### Input
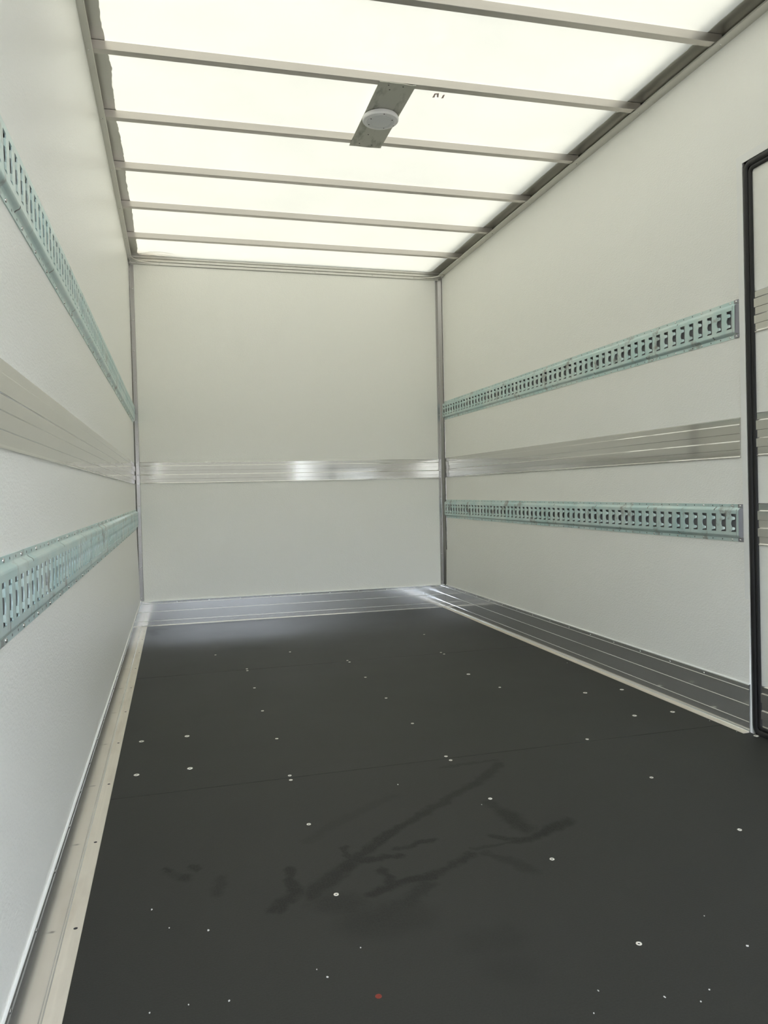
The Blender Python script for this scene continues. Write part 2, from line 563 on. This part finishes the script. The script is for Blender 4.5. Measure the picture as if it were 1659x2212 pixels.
for bx in (2.24, 2.72, 3.20, 3.69, 4.17, 4.65):
    inst('rivet', RIV, (0.010, bx+0.012, ZL-0.0028), rail_l, (math.pi, 0, 0))
    inst('rivet', RIV, (W-0.018, bx-0.02, ZL-0.0028), rail_r, (math.pi, 0, 0))
# rail along the far wall
fn = lambda p, q, t: (t, D-p, q)
prof = [(0, 2.320), (0.006, 2.320), (0.008, 2.323), (0.008, 2.338), (0.016, 2.3405), (0.016, 2.3425), (0.005, 2.344), (0.004, 2.358), (0.010, 2.362), (0.010, ZR-0.001), (0, ZR-0.001)]
rail_b = struct(mesh('trim_3', *sweep(prof, 0.0, W, fn), M['rail'], origin=(W/2, D, 2.32)), 'aluminium roof rail along the far wall')
for x in (.19, .42, .8, 1.2, 1.6, 1.9):
    inst('rivet', RIV, (x, D-0.0078, 2.331), rail_b, TO_NY)
def corner_fill(cx, s):             # rounded inner corner of the roof opening
    R = 0.055
    x0 = cx
    arc = [(x0 + s*(R - R*math.cos(a)), D-0.010 - (R - R*math.sin(a))) for a in [math.pi/2*i/8 for i in range(9)]]
    pts = [(x0-s*0.03, D-0.002), (x0-s*0.03, D-0.010-R)] + arc + [(x0+s*R, D-0.002)]
    n = len(pts)
    V = [(x, y, ZR-0.0012) for x, y in pts] + [(x, y, ZR-0.0032) for x, y in pts]
    F = [tuple(range(n)), tuple(range(n, 2*n))] + [(i, (i+1) % n, n+(i+1) % n, n+i) for i in range(n)]
    return V, F
mesh('corner_fillet', *corner_fill(0.064, 1), M['rail'], rail_b, origin=(0.064, D, ZR))
mesh('corner_fillet', *corner_fill(2.031, -1), M['rail'], rail_b, origin=(2.031, D, ZR))
def gusset(x_wall, s, a, b):
    """flat corner bracket with a curved inner edge below the roof rails"""
    P0, P2, P1 = (x_wall+s*0.022, D-a), (x_wall+s*b, D-0.010), (x_wall+s*0.040, D-0.022)
    arc = []
    for i in range(11):
        t = i/10
        arc.append(((1-t)**2*P0[0]+2*t*(1-t)*P1[0]+t*t*P2[0], (1-t)**2*P0[1]+2*t*(1-t)*P1[1]+t*t*P2[1]))
    pts = [(x_wall+s*0.002, D-0.002), (x_wall+s*0.002, D-a)] + arc + [(x_wall+s*b, D-0.002)]
    n = len(pts)
    z0, z1 = ZL-0.0085, ZL-0.0035
    V = [(x, y, z0) for x, y in pts] + [(x, y, z1) for x, y in pts]
    F = [tuple(range(n)), tuple(range(n, 2*n))] + [(i, (i+1) % n, n+(i+1) % n, n+i) for i in range(n)]
    g = mesh('corner_gusset', V, F, M['rail'], rail_b, origin=(x_wall, D, ZL))
    for k, (dx, dy) in enumerate(((0.012, a*0.55), (0.012, 0.03), (0.05, 0.010), (b*0.75, 0.007))):
        inst('rivet', RIV_S, (x_wall+s*dx, D-dy, z0), g, (math.pi, 0, 0))
gusset(0.0, 1, 0.125, 0.150)
gusset(W, -1, 0.105, 0.145)

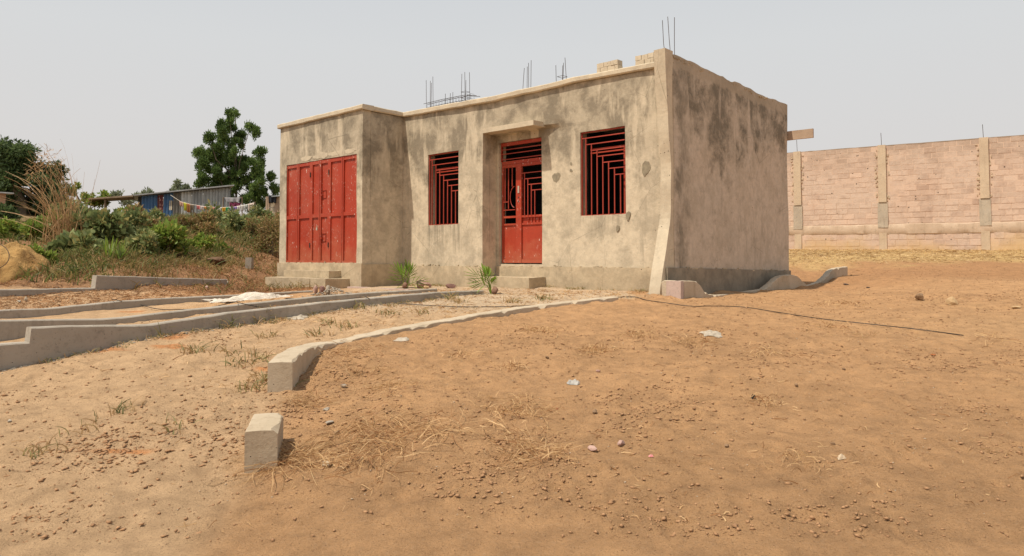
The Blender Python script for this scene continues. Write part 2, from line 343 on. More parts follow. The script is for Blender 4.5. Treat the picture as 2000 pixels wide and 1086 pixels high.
def base_z(x, y):
    x = np.asarray(x, float); y = np.asarray(y, float); sh = x.shape; x = x.ravel(); y = y.ravel()
    xc = np.clip(x, -16, 22); yc = np.clip(y, -1, 29); r = np.full(x.shape, _w[_n])
    for i in range(0, len(x), 40000):
        s = slice(i, i + 40000)
        r[s] = _w[_n] + _w[_n + 1] * xc[s] + _w[_n + 2] * yc[s] + rbf_k((xc[s, None] - Cn[:, 0]) ** 2 + (yc[s, None] - Cn[:, 1]) ** 2) @ _w[:_n]
    far = np.where(x < -4, 1.65, np.where(x > 4, .35, 1.0 - (x) * .1625))
    f = sstep(24, 31, y); r = r * (1 - f) + far * f
    f = sstep(0, -4, y); r = r * (1 - f) - 1.65 * f
    f = sstep(22, 40, np.abs(x)); r = r * (1 - f) + np.where(y > 8, far, -1.2) * f
    return np.clip(r, -1.9, 1.8).reshape(sh)
HK = []
for _u, _v in ((1345, 581), (1370, 580), (1400, 578), (1425, 576), (1450, 573.3), (1470, 570.3), (1488, 567.3), (1500, 566.5), (1520, 565.5), (1540, 564.5), (1556, 562.5), (1571, 559.8), (1585, 556.8), (1598, 553.5), (1610, 551), (1620, 549), (1635, 545.5), (1650, 542)):
    _r = ray(_u, _v); _P = HC - DF * .37; _s = (_r[0] * _P[1] - _P[0]) / (DS[0] - _r[0] * DS[1]); _q = _P + _s * DS; HK.append((_q[0], _q[1], _r[2] * _q[1]))
HK = np.array(HK); HKD = HK[:, 2] - base_z(HK[:, 0], HK[:, 1])
def hump_fix(x, y):
    r = np.zeros(x.shape); k = (x > 1.8) & (x < 9.5) & (y > 9.5) & (y < 18)
    if k.any():
        w_ = np.exp(-((x[k][:, None] - HK[:, 0]) ** 2 + (y[k][:, None] - HK[:, 1]) ** 2) / (2 * .28 ** 2)) + 1e-12; r[k] = (w_ * HKD).sum(1) / w_.sum(1) * np.clip(w_.max(1) * 1.15, 0, 1)
    return r
def bank_mask(x, y):
    return sstep(-.02, .5, (y - 12.2) * .86 - (x + 7.1) * .5) * sstep(-3.6, -5.2, x - (y - 14) * -.12)
_fc = {}
_fr = np.random.default_rng(5)
for _ in range(1500):
    fx, fy = _fr.uniform(-5, 8), _fr.uniform(3.4, 12); a = _fr.uniform(0, 3.14); _fc.setdefault((int(fx // 1), int(fy // 1)), []).append((fx, fy, math.cos(a), math.sin(a), _fr.uniform(.03, .13), _fr.uniform(.025, .06), _fr.uniform(.004, .016)))
def foot(x, y):
    sh = x.shape; x = x.ravel(); y = y.ravel(); r = np.zeros(len(x)); ix = np.floor(x).astype(int); iy = np.floor(y).astype(int)
    key = ix * 1000 + iy; order = np.argsort(key, kind='stable'); ks = key[order]; us, st = np.unique(ks, return_index=True); st = list(st) + [len(ks)]
    for q, u_ in enumerate(us):
        s_ = order[st[q]:st[q + 1]]; cx = ix[s_[0]]; cy = iy[s_[0]]
        if cx < -6 or cx > 9 or cy < 2 or cy > 13: continue
        for dx in (-1, 0, 1):
            for dy in (-1, 0, 1):
                for (fx, fy, c_, s2, la, lb, h) in _fc.get((cx + dx, cy + dy), ()):
                    ex = x[s_] - fx; ey = y[s_] - fy; d = ((ex * c_ + ey * s2) / la) ** 2 + ((-ex * s2 + ey * c_) / lb) ** 2; d = np.minimum(d, 20)
                    r[s_] += h * (-np.exp(-d) + .9 * np.exp(-(np.sqrt(d) - 1.7) ** 2 * 3))
    return r.reshape(sh)
def gz(x, y):
    x = np.asarray(x, float); y = np.asarray(y, float)
    z = base_z(x, y); z = z + hump_fix(x, y); d = np.hypot(x, y)
    near = 1 - sstep(12, 22, d)
    z = z + .028 * fbm(x * .9, y * .9, 2, 3) + .020 * fbm(x * 2.6, y * 2.6, 2, 11) * (.35 + .65 * near)
    z = z + near * (.016 * fbm(x * 5, y * 7, 3, 21) - .014 * np.abs(fbm(x * 2.6 + 9, y * 4.2, 3, 27)) + .007 * np.abs(fbm(x * 22, y * 22, 2, 31)))
    z = z + near * foot(x, y)
    z = z + bank_mask(x, y) * (.16 * fbm(x * .8, y * .8, 3, 41) + .05 * fbm(x * 3.5, y * 3.5, 2, 43))
    k = np.exp(-(((x + .75) / .5) ** 2 + ((y - 5.4) / .75) ** 2)); z = z + .08 * k - .05 * np.exp(-(((x + 1.6) / .3) ** 2 + ((y - 4.2) / .4) ** 2))
    return z
def gs(x, y): return float(gz(np.array([x]), np.array([y]))[0])
def G(u, v, lift=0., ymin=2.0, ymax=60):
    r = ray(u, v); Y = np.geomspace(ymin, ymax, 1500); zz = gz(r[0] * Y, Y) + lift; s = r[2] * Y - zz
    i = np.argmax(s <= 0)
    if s[i] > 0 or i == 0: i = 1 if i == 0 and s[0] <= 0 else len(Y) - 1
    a, b = s[i - 1], s[i]; y = Y[i - 1] + (Y[i] - Y[i - 1]) * (a / (a - b + 1e-12)); return np.array([r[0] * y, y, r[2] * y])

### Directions
Of the lines in the records, determine how many contain the word "this", and report that number alone.

### Solution to the problem
2